Return the lines where the word "pixels" occurs.

=======

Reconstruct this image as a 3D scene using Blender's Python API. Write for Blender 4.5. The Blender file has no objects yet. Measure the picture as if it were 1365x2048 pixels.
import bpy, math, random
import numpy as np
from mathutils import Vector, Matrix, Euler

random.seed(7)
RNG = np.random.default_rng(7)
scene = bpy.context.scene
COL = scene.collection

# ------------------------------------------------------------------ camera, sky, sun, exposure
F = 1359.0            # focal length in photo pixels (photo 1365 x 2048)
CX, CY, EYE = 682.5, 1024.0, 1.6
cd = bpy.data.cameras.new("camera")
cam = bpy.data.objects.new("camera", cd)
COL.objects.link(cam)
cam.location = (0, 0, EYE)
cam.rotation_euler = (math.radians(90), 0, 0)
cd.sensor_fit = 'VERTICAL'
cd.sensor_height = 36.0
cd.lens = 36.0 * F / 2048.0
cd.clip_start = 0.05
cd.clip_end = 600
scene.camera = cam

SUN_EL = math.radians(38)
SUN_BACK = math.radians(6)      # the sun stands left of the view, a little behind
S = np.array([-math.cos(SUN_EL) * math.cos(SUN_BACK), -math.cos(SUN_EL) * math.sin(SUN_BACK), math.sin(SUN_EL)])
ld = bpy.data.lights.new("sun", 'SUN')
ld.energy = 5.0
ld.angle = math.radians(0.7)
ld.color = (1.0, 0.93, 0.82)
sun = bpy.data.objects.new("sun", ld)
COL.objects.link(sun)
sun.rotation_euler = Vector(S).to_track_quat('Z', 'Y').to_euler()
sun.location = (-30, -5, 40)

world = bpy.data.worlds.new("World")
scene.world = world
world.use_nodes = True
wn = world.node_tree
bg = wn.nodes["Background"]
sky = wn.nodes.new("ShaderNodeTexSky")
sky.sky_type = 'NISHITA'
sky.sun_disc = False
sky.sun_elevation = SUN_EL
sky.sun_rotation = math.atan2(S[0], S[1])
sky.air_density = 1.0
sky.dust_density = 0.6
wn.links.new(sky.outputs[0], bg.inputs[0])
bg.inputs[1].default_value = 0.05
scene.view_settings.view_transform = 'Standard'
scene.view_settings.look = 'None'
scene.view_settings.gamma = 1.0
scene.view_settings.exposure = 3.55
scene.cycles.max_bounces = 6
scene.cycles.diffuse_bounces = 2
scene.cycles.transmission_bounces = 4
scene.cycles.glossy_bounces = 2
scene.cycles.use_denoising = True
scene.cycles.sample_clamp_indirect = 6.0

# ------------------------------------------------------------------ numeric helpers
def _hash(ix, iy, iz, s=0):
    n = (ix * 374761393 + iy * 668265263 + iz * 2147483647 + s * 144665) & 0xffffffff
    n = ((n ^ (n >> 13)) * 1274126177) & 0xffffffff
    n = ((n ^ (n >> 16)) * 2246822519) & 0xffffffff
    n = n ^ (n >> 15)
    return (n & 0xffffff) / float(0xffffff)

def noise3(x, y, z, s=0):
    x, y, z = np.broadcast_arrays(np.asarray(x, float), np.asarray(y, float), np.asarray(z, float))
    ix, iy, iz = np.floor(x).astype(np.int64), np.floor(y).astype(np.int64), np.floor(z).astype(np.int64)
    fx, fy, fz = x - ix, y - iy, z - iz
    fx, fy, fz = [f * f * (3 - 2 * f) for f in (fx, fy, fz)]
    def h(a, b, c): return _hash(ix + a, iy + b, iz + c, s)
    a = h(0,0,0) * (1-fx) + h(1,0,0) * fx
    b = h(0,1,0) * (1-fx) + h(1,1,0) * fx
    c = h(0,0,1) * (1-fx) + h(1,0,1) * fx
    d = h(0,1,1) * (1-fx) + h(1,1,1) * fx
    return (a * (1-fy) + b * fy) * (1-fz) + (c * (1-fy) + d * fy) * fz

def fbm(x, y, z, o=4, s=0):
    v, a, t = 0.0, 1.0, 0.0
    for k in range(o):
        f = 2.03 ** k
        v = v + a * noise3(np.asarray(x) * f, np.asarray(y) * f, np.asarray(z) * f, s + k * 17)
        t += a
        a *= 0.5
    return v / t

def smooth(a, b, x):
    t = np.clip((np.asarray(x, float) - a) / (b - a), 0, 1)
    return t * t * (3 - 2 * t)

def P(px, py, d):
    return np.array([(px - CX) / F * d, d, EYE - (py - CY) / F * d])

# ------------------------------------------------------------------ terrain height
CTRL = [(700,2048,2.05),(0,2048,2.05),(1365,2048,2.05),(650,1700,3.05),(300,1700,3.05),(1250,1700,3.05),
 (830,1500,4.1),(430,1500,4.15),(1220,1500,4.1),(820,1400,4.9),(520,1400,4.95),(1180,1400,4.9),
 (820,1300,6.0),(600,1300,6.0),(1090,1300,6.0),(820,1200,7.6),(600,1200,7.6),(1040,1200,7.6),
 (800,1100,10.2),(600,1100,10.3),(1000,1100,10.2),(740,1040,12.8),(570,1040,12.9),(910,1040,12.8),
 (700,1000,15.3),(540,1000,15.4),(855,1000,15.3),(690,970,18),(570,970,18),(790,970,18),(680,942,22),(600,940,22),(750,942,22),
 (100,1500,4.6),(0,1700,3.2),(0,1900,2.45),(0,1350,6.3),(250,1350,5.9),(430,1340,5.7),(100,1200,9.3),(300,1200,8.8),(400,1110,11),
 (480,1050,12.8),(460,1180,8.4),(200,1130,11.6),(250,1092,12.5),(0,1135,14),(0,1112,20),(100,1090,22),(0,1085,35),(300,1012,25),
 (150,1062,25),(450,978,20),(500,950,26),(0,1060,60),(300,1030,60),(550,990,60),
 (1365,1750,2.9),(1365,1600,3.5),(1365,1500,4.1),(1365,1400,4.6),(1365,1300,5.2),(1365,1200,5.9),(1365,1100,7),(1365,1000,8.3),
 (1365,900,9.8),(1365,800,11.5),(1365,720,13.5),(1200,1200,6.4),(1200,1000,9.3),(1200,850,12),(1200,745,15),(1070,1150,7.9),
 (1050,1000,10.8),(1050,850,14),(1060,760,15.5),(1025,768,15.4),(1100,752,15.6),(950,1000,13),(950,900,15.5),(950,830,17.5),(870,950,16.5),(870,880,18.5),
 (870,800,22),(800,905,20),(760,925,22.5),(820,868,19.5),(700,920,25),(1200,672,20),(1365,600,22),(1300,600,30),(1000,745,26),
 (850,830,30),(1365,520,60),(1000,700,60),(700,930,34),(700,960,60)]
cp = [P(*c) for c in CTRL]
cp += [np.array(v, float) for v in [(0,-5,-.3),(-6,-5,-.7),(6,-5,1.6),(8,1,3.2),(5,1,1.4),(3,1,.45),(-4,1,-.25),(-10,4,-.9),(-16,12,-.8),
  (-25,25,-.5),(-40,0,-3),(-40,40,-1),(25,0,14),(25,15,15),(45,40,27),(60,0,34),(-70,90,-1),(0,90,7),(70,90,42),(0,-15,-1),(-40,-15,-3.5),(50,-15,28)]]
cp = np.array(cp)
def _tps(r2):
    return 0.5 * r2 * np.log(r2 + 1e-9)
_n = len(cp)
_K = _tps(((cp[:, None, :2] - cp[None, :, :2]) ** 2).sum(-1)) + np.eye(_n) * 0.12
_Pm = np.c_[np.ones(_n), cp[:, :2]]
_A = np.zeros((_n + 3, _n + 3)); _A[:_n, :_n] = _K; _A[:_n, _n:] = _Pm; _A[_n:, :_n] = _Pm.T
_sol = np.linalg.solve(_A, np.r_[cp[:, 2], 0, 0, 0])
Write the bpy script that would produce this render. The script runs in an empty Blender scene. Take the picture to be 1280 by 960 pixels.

=======

• WRITTEN SOLUTION:
Reconstruct this image as a 3D scene using Blender's Python API. Write for Blender 4.5. The Blender file has no objects yet. Measure the picture as if it were 1365x2048 pixels.
F = 1359.0            # focal length in photo pixels (photo 1365 x 2048)
Write the bpy script that would produce this render. The script runs in an empty Blender scene. Take the picture to be 1280 by 960 pixels.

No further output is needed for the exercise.